**EXERCISE INSTRUCTIONS**:
Write out the material exactly, leaving every picture behind.
===============
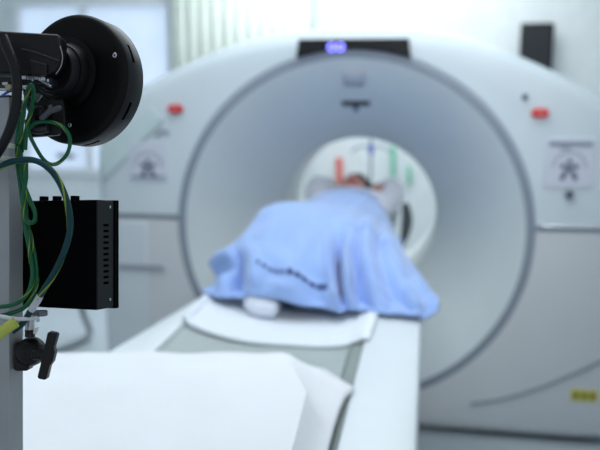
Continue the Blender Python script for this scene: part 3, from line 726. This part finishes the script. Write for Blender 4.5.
tw = wire('teal_cable', 'thick teal cable arching over in front of the black box', [(-14, 174, -.03), (-2, 168, -.03), (10, 162, -.03), (24, 159.5, -.032), (39, 162, -.034), (53, 173, -.036), (63, 190, -.038), (69, 210, -.038), (70, 230, -.038), (64, 252, -.036), (54, 273, -.032), (43, 291, -.028), (33, 307, -.022), (24, 322, -.02), (12, 332, -.024)], .0032, M_teal, stripe=1, pitch=.11)
b = BM(); tube(b, [W(40, 296, -.0275), W(36, 303, -.0245), W(31, 310.5, -.0225)], .0037, n=14); obj('label_sleeve', b, mat('sleeve_white', (206, 212, 222), .5), tw)
b = BM(); 
for k in range(4):
    f = k/3; p_ = W(38.5-5.6*f, 299-9*f, -.0265-.0 - .0+.003*f) - FW*.0036
    tube(b, [p_, p_+RT*.0009+UP*.0006, p_+RT*.0016+UP*.001], .0004, n=6, sub=2)
obj('sleeve_print', b, M_ink, tw)
b = BM(); tube(b, [W(16, 322, -.03), W(7, 328, -.031), W(-6, 338, -.03)], .0058, n=16); tag(obj('yellow_sleeve', b, M_ysleeve), 'yellow plastic sleeve around wires at the lower left edge', 'cable sleeve')
wire('white_cable', 'white cable running level from the left edge to the steel stud', [(-12, 314, -.03), (4, 317, -.03), (18, 319, -.026), (30, 318.5, -.02), (36, 318, -.012), (38, 320, -.006)], .0022, M_whitecable)
wire('blue_wire', 'short blue wire emerging at the top of the post', [(2, 96, -.024), (7, 92.5, -.026), (12, 91, -.022), (18, 94, -.01)], .0013, M_bluew)
def tie(label, py, x1, m=M_tie):
    b = BM()
    for a in ((-.048, x1, -.027, -.0245), (x1-.002, x1, -.027, .0)): box(b, a[0], a[1], a[2], a[3], -.0024, .0024, frame(9, py))
    t_ = tag(obj('cable_tie', b, m, bevel=.0006), label, 'cable tie')
    b = BM(); box(b, x1-.006, x1+.001, -.029, -.024, -.0034, .0034, frame(9, py)); obj('tie_head', b, m, t_, bevel=.0006)
tie('upper white cable tie strapped across the post and wires', 148, .018)
tie('lower white cable tie strapped across the post and wires', 160, .010)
===============
**TASK ANSWER**:
Continue the Blender Python script for this scene: part 3, from line 726. This part finishes the script. Write for Blender 4.5.
tw = wire('teal_cable', 'thick teal cable arching over in front of the black box', [(-14, 174, -.03), (-2, 168, -.03), (10, 162, -.03), (24, 159.5, -.032), (39, 162, -.034), (53, 173, -.036), (63, 190, -.038), (69, 210, -.038), (70, 230, -.038), (64, 252, -.036), (54, 273, -.032), (43, 291, -.028), (33, 307, -.022), (24, 322, -.02), (12, 332, -.024)], .0032, M_teal, stripe=1, pitch=.11)
b = BM(); tube(b, [W(40, 296, -.0275), W(36, 303, -.0245), W(31, 310.5, -.0225)], .0037, n=14); obj('label_sleeve', b, mat('sleeve_white', (206, 212, 222), .5), tw)
b = BM(); 
for k in range(4):
    f = k/3; p_ = W(38.5-5.6*f, 299-9*f, -.0265-.0 - .0+.003*f) - FW*.0036
    tube(b, [p_, p_+RT*.0009+UP*.0006, p_+RT*.0016+UP*.001], .0004, n=6, sub=2)
obj('sleeve_print', b, M_ink, tw)
b = BM(); tube(b, [W(16, 322, -.03), W(7, 328, -.031), W(-6, 338, -.03)], .0058, n=16); tag(obj('yellow_sleeve', b, M_ysleeve), 'yellow plastic sleeve around wires at the lower left edge', 'cable sleeve')
wire('white_cable', 'white cable running level from the left edge to the steel stud', [(-12, 314, -.03), (4, 317, -.03), (18, 319, -.026), (30, 318.5, -.02), (36, 318, -.012), (38, 320, -.006)], .0022, M_whitecable)
wire('blue_wire', 'short blue wire emerging at the top of the post', [(2, 96, -.024), (7, 92.5, -.026), (12, 91, -.022), (18, 94, -.01)], .0013, M_bluew)
def tie(label, py, x1, m=M_tie):
    b = BM()
    for a in ((-.048, x1, -.027, -.0245), (x1-.002, x1, -.027, .0)): box(b, a[0], a[1], a[2], a[3], -.0024, .0024, frame(9, py))
    t_ = tag(obj('cable_tie', b, m, bevel=.0006), label, 'cable tie')
    b = BM(); box(b, x1-.006, x1+.001, -.029, -.024, -.0034, .0034, frame(9, py)); obj('tie_head', b, m, t_, bevel=.0006)
tie('upper white cable tie strapped across the post and wires', 148, .018)
tie('lower white cable tie strapped across the post and wires', 160, .010)